WHAT TO PRODUCE:
Scan the data below for the string "that". Copy every line where it appears.

Records with scene code:
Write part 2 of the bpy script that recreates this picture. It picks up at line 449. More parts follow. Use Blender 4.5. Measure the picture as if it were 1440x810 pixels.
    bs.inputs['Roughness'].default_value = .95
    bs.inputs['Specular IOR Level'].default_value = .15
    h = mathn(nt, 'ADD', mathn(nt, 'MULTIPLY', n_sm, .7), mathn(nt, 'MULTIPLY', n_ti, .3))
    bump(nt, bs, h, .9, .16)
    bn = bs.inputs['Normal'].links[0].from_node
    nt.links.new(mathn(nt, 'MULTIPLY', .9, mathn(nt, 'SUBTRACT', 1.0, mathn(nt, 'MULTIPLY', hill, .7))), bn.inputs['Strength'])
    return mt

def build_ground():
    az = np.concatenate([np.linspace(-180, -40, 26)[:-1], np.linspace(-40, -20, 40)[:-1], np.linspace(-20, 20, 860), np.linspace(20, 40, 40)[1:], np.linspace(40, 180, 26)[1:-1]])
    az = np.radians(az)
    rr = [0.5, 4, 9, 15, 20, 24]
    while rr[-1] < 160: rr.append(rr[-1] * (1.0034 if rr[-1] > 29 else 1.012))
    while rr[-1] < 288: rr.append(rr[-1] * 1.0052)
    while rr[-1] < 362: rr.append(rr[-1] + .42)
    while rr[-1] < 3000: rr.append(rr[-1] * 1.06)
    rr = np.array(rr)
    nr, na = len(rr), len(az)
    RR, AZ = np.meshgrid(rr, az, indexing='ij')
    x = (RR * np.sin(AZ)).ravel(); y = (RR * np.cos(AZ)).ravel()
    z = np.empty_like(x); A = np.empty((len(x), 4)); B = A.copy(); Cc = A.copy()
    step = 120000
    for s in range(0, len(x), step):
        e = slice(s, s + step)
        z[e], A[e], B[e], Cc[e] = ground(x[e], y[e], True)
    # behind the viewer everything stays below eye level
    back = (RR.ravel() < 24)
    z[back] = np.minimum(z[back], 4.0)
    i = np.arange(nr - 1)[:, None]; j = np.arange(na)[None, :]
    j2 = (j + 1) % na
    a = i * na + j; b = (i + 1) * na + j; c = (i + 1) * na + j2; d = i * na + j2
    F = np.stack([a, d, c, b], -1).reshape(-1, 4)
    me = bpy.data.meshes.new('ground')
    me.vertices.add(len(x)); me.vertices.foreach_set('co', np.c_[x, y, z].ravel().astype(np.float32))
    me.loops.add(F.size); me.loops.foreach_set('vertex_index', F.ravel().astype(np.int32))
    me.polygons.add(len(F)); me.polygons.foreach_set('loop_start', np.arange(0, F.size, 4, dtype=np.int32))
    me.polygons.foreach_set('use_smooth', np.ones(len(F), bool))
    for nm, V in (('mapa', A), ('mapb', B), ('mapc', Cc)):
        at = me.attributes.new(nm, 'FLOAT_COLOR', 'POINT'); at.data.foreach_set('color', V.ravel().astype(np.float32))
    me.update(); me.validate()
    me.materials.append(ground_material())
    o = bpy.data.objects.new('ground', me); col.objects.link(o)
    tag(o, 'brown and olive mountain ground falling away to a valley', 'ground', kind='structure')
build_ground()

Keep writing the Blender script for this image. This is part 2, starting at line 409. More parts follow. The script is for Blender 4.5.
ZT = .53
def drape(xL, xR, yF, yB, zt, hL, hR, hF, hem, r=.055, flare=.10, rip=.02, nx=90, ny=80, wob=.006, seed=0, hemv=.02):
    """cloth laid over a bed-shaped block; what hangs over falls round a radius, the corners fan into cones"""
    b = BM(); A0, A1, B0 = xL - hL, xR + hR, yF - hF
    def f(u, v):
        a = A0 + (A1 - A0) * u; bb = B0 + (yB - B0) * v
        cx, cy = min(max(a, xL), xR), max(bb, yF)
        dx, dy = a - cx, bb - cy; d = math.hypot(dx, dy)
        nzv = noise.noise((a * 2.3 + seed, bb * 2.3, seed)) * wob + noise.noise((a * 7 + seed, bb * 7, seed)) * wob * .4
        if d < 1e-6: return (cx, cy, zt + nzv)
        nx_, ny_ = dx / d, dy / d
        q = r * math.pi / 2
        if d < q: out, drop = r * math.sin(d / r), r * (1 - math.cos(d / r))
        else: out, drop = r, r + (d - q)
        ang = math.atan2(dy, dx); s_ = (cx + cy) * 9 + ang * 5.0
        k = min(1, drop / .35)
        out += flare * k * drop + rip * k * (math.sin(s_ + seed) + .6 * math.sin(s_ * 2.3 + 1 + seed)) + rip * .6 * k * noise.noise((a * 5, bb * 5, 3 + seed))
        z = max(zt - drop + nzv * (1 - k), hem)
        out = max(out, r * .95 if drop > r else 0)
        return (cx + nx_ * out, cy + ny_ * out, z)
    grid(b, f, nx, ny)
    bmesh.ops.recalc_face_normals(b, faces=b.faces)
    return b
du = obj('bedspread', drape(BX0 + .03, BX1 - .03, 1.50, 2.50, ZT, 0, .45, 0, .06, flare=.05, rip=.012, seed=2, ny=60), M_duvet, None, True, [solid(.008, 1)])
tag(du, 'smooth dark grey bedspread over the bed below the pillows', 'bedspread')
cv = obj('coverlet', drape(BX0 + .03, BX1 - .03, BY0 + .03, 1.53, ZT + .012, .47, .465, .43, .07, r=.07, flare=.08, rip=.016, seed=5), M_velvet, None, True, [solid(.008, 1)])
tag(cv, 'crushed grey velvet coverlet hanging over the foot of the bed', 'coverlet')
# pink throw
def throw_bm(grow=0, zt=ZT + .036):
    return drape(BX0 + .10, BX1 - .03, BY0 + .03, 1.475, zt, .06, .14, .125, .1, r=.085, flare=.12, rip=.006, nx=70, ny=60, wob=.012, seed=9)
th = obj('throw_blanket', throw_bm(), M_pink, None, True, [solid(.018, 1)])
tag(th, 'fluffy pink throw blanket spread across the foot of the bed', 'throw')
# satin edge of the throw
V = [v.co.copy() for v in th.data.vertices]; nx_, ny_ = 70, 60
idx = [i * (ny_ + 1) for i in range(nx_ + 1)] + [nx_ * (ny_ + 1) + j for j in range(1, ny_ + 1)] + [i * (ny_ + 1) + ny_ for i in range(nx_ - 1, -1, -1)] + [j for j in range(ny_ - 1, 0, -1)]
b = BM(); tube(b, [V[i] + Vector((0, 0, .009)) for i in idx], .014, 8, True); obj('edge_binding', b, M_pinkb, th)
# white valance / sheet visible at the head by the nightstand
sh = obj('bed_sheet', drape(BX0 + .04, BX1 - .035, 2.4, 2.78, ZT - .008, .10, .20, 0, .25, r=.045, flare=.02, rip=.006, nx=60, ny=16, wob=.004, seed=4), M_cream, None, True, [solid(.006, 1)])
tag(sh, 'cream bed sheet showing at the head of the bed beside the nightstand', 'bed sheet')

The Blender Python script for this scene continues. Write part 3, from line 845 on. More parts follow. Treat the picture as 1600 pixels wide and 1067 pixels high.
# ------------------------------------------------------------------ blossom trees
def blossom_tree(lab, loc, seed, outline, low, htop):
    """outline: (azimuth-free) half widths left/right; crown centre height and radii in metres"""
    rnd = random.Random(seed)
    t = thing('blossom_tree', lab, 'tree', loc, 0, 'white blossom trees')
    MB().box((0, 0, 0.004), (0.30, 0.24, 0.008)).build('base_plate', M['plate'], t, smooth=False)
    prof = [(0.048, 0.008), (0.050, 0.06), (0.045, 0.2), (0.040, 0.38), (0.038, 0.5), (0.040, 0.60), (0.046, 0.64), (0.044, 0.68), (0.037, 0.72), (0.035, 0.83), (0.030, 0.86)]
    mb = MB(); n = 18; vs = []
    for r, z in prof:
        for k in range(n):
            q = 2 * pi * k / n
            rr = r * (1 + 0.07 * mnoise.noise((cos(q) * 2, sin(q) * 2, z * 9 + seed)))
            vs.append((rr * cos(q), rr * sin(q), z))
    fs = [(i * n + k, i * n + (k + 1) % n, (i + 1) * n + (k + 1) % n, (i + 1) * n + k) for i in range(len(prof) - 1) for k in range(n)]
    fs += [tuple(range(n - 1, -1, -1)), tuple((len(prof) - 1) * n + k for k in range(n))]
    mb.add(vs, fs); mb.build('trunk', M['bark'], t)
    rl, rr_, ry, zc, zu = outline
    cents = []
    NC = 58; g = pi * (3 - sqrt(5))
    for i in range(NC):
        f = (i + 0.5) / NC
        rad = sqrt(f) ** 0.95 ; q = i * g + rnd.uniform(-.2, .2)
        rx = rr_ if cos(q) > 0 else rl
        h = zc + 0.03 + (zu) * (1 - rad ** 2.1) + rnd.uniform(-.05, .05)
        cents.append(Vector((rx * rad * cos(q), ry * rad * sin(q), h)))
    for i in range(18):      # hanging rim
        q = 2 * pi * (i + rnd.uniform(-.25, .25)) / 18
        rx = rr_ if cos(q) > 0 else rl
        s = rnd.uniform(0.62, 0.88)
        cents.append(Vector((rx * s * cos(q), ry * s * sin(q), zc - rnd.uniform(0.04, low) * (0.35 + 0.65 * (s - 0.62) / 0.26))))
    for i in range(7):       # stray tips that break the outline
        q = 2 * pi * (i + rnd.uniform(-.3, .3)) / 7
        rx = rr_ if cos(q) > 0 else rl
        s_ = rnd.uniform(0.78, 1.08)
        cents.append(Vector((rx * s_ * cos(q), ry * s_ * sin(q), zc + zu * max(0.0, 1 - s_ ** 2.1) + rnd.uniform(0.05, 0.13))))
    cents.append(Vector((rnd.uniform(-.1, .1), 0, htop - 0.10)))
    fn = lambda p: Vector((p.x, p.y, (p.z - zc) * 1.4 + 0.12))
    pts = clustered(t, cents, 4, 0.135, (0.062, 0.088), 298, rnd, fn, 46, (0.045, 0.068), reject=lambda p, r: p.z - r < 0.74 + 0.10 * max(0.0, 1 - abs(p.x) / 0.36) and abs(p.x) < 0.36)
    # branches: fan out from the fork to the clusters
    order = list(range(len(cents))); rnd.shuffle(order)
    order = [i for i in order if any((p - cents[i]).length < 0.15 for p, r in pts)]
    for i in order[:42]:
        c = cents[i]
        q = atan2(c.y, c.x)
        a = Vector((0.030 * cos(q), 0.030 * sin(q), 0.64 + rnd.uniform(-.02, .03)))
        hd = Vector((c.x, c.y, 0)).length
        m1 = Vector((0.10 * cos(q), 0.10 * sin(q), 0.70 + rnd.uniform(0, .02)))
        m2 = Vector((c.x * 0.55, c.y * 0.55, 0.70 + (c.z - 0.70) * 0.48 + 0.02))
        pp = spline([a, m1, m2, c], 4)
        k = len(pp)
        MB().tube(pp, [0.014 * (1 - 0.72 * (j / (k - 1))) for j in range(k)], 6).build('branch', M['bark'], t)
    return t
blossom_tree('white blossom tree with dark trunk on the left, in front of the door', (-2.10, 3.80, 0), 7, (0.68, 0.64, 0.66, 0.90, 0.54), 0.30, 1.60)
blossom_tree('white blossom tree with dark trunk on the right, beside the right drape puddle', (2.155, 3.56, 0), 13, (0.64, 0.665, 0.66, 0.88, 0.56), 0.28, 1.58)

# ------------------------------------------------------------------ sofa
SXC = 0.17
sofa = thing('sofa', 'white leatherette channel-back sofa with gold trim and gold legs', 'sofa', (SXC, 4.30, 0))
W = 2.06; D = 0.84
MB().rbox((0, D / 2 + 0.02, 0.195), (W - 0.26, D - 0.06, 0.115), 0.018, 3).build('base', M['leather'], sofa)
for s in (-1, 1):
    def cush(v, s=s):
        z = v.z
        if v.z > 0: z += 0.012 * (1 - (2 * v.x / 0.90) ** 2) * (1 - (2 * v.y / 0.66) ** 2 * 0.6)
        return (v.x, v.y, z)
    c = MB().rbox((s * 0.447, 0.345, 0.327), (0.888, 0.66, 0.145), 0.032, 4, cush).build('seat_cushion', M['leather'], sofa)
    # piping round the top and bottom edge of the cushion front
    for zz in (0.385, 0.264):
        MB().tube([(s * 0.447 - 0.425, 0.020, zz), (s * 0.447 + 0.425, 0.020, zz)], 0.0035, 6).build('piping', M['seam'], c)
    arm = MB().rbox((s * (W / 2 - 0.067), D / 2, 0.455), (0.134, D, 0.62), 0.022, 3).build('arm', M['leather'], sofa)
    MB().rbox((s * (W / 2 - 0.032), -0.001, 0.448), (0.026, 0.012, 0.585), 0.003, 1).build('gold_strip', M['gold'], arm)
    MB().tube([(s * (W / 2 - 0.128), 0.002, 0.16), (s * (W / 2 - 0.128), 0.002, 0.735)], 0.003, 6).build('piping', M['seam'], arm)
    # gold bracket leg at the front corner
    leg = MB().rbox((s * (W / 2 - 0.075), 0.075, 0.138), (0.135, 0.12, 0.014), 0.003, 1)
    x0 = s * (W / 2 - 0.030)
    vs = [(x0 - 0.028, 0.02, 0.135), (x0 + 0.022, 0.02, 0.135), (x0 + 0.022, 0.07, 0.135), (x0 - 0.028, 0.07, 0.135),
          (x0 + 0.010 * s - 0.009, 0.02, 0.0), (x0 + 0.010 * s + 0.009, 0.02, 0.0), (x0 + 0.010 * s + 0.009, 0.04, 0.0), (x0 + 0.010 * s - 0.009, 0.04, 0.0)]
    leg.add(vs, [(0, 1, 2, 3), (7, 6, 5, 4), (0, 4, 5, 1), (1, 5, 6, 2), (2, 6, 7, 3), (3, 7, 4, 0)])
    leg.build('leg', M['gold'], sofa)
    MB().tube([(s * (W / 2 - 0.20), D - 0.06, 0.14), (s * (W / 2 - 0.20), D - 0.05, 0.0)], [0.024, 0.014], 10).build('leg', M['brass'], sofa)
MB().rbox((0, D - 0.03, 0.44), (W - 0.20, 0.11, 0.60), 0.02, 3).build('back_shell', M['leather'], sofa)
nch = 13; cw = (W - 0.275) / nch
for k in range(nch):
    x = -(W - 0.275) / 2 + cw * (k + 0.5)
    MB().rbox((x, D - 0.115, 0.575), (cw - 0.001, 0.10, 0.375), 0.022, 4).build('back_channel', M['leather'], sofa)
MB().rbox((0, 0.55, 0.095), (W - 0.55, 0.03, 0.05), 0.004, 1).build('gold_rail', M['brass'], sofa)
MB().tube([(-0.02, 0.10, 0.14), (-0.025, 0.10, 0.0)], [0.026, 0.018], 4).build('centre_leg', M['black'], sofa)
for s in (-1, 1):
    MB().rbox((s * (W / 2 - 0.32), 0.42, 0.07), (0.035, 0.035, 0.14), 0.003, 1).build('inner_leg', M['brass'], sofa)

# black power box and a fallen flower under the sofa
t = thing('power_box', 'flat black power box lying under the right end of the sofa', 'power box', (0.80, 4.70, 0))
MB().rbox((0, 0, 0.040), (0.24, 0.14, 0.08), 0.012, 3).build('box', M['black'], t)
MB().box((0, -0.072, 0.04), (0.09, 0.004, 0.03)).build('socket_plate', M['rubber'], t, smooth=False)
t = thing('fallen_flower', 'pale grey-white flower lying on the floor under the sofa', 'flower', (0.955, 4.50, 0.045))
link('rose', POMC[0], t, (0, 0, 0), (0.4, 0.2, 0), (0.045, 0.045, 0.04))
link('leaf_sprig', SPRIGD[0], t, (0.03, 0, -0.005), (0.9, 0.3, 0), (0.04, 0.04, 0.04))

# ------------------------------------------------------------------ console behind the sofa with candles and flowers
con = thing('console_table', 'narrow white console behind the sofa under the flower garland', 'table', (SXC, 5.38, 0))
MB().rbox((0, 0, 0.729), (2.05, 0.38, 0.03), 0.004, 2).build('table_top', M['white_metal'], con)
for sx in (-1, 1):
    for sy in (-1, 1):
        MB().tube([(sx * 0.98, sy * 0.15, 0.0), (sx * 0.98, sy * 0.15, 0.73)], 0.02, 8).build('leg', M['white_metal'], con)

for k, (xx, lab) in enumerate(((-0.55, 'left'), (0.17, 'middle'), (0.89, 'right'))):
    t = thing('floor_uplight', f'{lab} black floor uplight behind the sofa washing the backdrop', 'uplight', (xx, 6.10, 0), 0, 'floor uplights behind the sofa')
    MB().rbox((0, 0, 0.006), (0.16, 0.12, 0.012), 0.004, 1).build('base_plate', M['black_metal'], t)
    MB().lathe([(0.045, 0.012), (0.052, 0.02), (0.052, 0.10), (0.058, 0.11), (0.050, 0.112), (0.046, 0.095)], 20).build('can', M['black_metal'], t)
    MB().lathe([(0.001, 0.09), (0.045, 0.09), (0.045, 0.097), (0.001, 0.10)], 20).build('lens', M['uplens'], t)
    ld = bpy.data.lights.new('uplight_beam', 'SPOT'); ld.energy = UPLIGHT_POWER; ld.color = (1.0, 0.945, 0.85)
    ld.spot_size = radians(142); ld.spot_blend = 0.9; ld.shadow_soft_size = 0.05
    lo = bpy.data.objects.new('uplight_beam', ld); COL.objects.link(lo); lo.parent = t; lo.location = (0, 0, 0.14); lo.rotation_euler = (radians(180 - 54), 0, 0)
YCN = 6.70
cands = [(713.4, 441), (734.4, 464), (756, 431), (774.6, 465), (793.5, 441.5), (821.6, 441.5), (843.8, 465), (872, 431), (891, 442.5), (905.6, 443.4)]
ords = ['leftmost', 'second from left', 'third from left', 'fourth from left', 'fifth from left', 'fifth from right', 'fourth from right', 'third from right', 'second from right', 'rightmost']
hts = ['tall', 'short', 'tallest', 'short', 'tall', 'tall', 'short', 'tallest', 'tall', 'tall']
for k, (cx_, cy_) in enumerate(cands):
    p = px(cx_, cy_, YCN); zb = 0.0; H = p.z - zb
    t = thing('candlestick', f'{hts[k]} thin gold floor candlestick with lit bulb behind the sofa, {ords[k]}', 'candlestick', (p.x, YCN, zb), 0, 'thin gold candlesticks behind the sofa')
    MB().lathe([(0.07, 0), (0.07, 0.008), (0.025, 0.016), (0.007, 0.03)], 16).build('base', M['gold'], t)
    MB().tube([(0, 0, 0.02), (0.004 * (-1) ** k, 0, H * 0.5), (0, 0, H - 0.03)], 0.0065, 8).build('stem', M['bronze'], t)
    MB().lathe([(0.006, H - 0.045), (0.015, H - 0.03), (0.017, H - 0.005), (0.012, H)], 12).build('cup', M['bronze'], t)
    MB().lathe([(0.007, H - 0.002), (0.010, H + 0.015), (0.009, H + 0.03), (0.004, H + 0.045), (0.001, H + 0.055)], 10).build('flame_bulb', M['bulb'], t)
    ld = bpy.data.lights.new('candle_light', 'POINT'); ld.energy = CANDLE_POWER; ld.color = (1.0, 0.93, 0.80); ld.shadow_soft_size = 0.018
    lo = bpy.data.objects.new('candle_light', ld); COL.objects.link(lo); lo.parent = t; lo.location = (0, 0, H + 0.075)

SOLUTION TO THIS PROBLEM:
Write part 2 of the bpy script that recreates this picture. It picks up at line 449. More parts follow. Use Blender 4.5. Measure the picture as if it were 1440x810 pixels.
    for i in range(7):       # stray tips that break the outline